Vehicle Roof Crush Modelling & Validation

Real roof crush tests, quasi-static or dynamic, have been widely used to evaluate the safety integration of vehicle structure, especially in the USA, where there are specified standards such as FMVSS 208 and 216. Europe is endeavouring to reach the same target for vehicle safety taking into account the different road condition. However, carrying out full experimental tests is shown to be costly and in many cases unrepeatable. That is why the development of good reliable models can be the key to the solution of successful roof crush simulation that predict real world accidents. For this particular paper, the modelling was partially carried out in Radioss FE model and then translated into LS-DYNA3D. The complete model was finalised in LS-DYNA3D, where it was made available for the roof crush simulations. To improve the structural integrity, spotwelds were remodelled and new Nodal_Rigid_Bodies were built-in manually due to the different definitions and interpretations in these two codes.

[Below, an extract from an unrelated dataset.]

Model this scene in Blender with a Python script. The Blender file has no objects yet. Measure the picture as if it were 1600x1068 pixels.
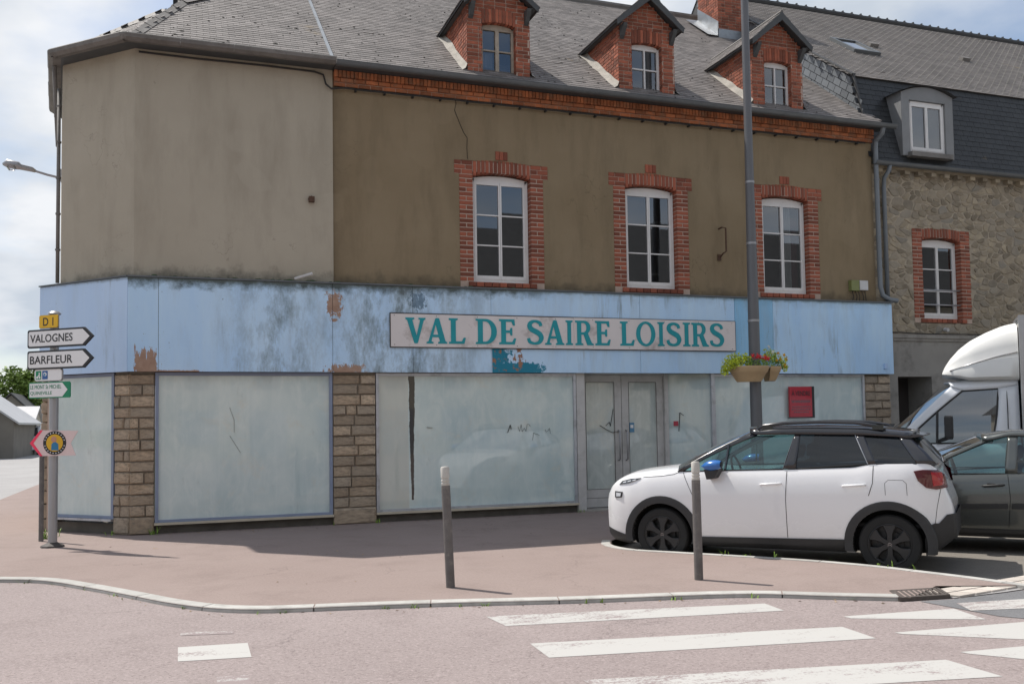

Roof mesh refinements were done in order to remove roof stiff behaviour in some areas and therefore match the roof deformed pattern shown in real test. Local Cartesian coordinate system was established for rigid planes’ spatial position. In addition, time integration algorithms in LS- DYNA3D were also discussed for roof crush prior to performing quasi-static and dynamic simulations on a small European car. Thereafter the results were verified against the real tests which showed very good agreement, especially in the time history crush characteristics. However, despite the force peak values to be nearly the same there is still a small discrepancy between the quasi-static roof crush simulation and its real test characteristic.